Spirit Airlines Responds to a Passenger’s Claim of Racism

A Spirit Airlines jet takes off from Fort Lauderdale-Hollywood International Airport Feb. 21, 2013, in Fort Lauderdale, Fla.  
A Spirit Airlines jet takes off from Fort Lauderdale-Hollywood International Airport Feb. 21, 2013, in Fort Lauderdale, Fla.  

Editor's note: In a Grapevine blog earlier today, we recounted the experience of a passenger on board Spirit Airlines, who claimed to have seen an African-American passenger denied a seat and sent to the back of the plane when a white man refused to move. Spirit Airlines contacted us about the incident and was insistent that the observing passenger misunderstood what she had witnessed. Here is Spirit Airlines' version of events. The Root has changed the names of the passengers involved.

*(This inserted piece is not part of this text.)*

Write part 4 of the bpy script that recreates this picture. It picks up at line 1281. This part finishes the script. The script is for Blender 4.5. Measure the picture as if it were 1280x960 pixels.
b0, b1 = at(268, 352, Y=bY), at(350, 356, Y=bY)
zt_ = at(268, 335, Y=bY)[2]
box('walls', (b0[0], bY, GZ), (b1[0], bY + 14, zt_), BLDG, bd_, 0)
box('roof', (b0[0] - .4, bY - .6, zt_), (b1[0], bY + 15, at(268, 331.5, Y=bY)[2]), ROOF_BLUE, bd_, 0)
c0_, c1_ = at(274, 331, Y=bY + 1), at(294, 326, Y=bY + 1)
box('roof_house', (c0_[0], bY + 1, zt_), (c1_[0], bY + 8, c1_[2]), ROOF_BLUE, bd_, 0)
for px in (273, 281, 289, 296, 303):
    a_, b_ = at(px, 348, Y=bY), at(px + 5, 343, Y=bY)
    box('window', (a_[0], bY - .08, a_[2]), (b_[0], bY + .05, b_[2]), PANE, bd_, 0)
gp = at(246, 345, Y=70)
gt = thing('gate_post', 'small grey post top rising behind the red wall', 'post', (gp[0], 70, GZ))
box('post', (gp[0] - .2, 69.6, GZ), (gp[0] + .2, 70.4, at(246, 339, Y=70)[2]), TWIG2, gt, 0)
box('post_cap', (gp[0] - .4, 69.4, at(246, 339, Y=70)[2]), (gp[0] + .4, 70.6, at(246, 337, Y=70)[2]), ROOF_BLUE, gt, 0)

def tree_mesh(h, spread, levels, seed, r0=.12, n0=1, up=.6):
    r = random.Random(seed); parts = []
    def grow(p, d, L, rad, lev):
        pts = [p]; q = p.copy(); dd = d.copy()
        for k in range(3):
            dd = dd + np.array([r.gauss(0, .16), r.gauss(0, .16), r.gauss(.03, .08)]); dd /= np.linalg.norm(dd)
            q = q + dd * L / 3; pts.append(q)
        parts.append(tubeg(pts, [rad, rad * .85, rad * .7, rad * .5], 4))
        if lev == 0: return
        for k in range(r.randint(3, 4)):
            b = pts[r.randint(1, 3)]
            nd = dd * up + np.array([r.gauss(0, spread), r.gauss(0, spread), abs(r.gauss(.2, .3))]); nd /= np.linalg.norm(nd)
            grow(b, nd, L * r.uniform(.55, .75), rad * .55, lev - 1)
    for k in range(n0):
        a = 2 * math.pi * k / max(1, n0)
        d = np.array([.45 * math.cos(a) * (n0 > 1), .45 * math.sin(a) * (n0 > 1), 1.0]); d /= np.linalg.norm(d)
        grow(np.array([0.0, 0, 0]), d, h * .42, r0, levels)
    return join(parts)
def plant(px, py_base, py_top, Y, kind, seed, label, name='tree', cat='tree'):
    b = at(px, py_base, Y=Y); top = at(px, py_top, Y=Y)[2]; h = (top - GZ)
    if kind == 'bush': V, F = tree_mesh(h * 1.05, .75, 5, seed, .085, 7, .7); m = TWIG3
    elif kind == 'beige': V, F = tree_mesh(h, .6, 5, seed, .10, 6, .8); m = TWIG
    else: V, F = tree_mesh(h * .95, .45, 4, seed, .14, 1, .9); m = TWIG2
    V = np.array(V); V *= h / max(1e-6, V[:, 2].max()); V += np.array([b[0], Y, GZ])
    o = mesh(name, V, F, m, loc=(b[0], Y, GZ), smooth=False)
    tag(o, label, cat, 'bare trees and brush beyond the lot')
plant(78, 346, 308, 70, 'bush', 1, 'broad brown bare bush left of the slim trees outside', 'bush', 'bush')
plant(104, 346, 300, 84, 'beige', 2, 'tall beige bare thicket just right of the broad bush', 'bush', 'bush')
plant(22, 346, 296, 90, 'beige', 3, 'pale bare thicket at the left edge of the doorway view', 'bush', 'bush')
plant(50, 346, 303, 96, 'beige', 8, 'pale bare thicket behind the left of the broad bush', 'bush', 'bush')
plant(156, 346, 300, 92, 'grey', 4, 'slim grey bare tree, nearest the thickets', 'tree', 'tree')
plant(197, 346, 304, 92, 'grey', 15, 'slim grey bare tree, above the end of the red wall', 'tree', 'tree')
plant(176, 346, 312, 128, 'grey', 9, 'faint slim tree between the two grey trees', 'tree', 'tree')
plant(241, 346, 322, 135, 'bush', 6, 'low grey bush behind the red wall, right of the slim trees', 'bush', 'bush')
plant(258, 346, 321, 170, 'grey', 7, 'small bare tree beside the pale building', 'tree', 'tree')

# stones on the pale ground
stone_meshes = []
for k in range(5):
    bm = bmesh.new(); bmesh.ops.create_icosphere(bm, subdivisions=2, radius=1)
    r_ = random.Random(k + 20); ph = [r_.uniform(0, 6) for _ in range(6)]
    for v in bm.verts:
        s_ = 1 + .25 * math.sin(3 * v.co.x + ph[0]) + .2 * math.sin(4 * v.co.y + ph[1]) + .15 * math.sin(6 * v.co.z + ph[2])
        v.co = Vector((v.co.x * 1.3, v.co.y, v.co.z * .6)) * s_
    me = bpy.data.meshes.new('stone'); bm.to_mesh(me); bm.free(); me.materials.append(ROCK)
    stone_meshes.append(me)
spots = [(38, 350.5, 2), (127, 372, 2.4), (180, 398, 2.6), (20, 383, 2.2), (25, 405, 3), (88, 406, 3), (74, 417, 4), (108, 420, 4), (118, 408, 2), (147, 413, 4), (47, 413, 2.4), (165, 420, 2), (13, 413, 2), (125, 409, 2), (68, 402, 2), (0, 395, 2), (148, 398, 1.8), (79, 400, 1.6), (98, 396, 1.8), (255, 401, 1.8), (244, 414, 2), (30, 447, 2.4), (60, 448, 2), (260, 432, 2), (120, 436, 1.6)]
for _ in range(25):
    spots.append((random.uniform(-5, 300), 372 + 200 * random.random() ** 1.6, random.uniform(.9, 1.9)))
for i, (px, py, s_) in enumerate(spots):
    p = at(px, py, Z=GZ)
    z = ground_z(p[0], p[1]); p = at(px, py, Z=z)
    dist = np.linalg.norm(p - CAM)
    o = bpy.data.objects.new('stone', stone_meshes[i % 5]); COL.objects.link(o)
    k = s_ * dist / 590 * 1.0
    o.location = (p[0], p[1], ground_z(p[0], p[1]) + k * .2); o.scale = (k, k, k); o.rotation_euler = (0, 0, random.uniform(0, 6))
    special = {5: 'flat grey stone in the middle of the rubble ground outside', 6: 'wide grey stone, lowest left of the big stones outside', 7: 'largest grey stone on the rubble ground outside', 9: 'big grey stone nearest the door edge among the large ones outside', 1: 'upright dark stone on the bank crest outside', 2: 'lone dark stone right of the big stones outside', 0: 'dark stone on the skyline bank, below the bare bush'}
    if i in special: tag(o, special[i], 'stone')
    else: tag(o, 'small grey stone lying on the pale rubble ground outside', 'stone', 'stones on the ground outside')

The flight in question, Spirit No. 971, began in Fort Lauderdale, Fla. Its first stop was in Dallas/Fort Worth. The first gentleman in question was a Mr. Smith (which your story refers to as the white man), who was seated in seat 3E (a middle seat) from Fort Lauderdale. He remained on the plane when it landed in Dallas as he was flying on to Phoenix.
When the Phoenix-bound passengers in Dallas/Fort Worth boarded the plane, another gentlemen, Mr. Jones (your article refers to him as black), had a boarding pass that also said he was seated in 3E, but Mr. Smith was already in the seat. Duplicate seats on airlines are rare but occasionally happen. Both men thought they were seated in 3E.
Mr. Jones did the right thing and asked for a flight attendant to resolve the situation. Our flight attendant spoke with both gentlemen and confirmed the duplicate seat assignment.  Our flight attendant was able to look at the available seats on the plane and noticed there was an entire row that would not be used on the flight. She offered Mr. Jones the entire row, which he gladly accepted over the middle seat. Mr. Jones was pleased with how the situation was handled.
Everything was fine until an uninvolved third person started saying that it was racist to move a black man to the back of the plane and let the white man keep the seat. Our flight attendants tried to explain the situation to the woman, but she was extremely angry and wasn't interested in the facts of the situation. She continued to be disruptive.

So we have a woman who thought she witnessed racist treatment of another customer, when in fact the customer in question was very pleased with the result.

In an interview with The Root, Samantha Bellach recounted her version of the story.

Bellach was traveling from Dallas to Phoenix when she says she came across a black male passenger who had purchased an upgraded ticket that would allow him to sit in the front of the plane. According to Bellach, when the passenger approached his assigned seat, there was already a white man sitting in the seat, next to another white traveling companion.


When the unnamed black passenger informed the white man that he was sitting in the wrong seat, the passenger scoffed at him, Bellach says. At that point, according to her account, the black man told the white passenger that he would be back and then walked toward the flight attendant, presumably to resolve the issue.

The black man returned with a white female attendant, Bellach says. But, she told The Root, the attendant sided with the white passenger.

Then, Bellach says, the flight attendant asked the black passenger to produce his boarding pass, which showed the correct seat, but when she asked the white passengers to produce theirs, they said they'd misplaced the passes. According to her account, the flight attendant then turned to the black man and said, "Sir, please go to the back of the plane."

"'Oh, he'll get his own row in the back of the plane. He's not even upset; I don't even get why this is such a big deal,'" Bellach says the flight attendant stated.  


"Wow. What era are we in right now? This is bulls—t," Bellach says she replied.

At this point, Bellach says, the men who were not in their correct seats finally decided to do the right thing, but not before saying, "We never said we weren't going to move." 


Eventually the black man was able to get his correct seat, but Bellach says she can't comprehend why the resolution was so difficult.